На улицах начинают звучать слова, которые вчера еще люди боялись шепотом произносить даже у себя дома.
В витринах книжных магазинов выставлен «Буревестник» Горького, и даже шелест свежей газеты сегодня кажется гремящим, словно она напечатана на железных листах.
Володя втягивается в политическую жизнь Кутаиси. Он уже участник школьных забастовок, уличных демонстраций. В классах гимназии рвутся петарды. От имени товарищей Володя объявляет начальству, что никто не станет читать молитву. Его письма домой полны теперь описаний этой разгорающейся борьбы.
«У нас была пятидневная забастовка. А после была гимназия закрыта 4 дня, так как мы пели в церкви «Марсельезу»…
Гимназия и реальное забастовали.
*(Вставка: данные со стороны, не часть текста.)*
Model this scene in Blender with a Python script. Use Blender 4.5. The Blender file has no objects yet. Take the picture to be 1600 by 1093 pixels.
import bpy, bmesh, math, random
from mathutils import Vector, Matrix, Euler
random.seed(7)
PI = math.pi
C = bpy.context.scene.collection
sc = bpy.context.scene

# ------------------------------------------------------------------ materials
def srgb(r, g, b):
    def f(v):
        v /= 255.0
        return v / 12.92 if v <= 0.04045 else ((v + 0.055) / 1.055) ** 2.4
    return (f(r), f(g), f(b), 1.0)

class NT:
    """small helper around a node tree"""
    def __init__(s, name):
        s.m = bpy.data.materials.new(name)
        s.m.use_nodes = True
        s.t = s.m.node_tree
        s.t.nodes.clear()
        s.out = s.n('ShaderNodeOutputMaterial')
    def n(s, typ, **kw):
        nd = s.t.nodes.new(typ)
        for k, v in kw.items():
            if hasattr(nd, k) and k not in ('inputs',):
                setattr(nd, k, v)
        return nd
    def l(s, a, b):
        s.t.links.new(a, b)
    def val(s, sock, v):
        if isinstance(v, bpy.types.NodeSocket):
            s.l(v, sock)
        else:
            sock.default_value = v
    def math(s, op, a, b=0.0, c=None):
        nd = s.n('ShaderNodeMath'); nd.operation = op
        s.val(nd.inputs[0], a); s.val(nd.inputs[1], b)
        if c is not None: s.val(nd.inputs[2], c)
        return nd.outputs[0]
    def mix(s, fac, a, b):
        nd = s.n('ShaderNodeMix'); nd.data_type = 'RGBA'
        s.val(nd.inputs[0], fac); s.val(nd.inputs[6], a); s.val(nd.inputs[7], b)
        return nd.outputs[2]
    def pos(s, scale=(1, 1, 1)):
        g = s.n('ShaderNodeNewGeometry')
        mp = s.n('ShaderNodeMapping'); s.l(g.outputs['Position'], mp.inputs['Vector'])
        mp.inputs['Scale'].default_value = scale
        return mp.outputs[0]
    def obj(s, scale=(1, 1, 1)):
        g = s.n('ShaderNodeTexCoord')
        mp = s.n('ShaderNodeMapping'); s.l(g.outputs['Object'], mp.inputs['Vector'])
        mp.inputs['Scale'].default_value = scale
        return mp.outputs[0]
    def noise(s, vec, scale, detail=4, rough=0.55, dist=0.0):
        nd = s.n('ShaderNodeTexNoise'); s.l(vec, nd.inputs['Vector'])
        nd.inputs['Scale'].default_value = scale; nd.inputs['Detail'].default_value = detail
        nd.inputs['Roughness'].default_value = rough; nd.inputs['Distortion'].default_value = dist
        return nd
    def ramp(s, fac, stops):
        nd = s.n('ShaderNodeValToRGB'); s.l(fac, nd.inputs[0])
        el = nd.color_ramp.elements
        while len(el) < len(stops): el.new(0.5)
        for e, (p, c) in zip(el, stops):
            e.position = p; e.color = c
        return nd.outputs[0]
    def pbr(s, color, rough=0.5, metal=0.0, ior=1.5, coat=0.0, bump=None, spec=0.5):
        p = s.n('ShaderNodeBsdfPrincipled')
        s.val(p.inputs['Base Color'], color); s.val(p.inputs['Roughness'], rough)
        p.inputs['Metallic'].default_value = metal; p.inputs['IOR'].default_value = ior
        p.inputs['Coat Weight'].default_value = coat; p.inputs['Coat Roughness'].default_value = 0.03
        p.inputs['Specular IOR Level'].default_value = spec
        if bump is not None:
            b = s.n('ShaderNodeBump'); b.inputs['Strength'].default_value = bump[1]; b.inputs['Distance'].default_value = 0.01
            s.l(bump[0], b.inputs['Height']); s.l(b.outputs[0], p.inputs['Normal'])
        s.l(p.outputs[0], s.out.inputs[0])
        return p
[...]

Да и было зачем забастовать. На гимназию были направлены пушки, а в реальном сделали еще лучше. Пушки поставили во двор, сказав, что при первом возгласе камня на камне не оставят…»
Маяковский азартно вглядывается во все происходящее. Он роется в книжках, читает их запоем от корки до корки. Берется за брошюры и книги по политическим и экономическим вопросам, изучает Маркса, Энгельса, Бебеля в школьном марксистском кружке. А когда приходят домой с обыском – ищут оружие – и мать со страхом ждет, что сейчас будет обнаружена отцовская берданка, Володя спокойно следит за жандармами: он уже давно отнес отцовское ружье в городской социал-демократический комитет.
Теперь он готовит себя к политике. Он мечтает стать политическим оратором. Прочтя где-то, что оратор Древней Греции Демосфен исправлял недостатки речи, декламируя с камнями во рту, Володя ходит на берег Риона и произносит там длинные политические тирады, набрав в рот голышков.
Приятель его, повар священника Исидор, тот самый, что «от радости босой вскочил на плиту», когда убили генерала Алиханова, увещевает Володю:
– Да ведь твой грек, верно, заикой был. А у тебя вон голос какой! Чисто труба! Выплюнь ты их к черту, камни эти!
Вскоре Маяковский получает боевое крещение. При разгоне демонстрации в память убитого большевика Баумана над ним свистят нагайки казаков. В этот день Володе «попало большущим барабанищем по голове»… «Я испугался – думал, сам треснул», – шутил потом Маяковский.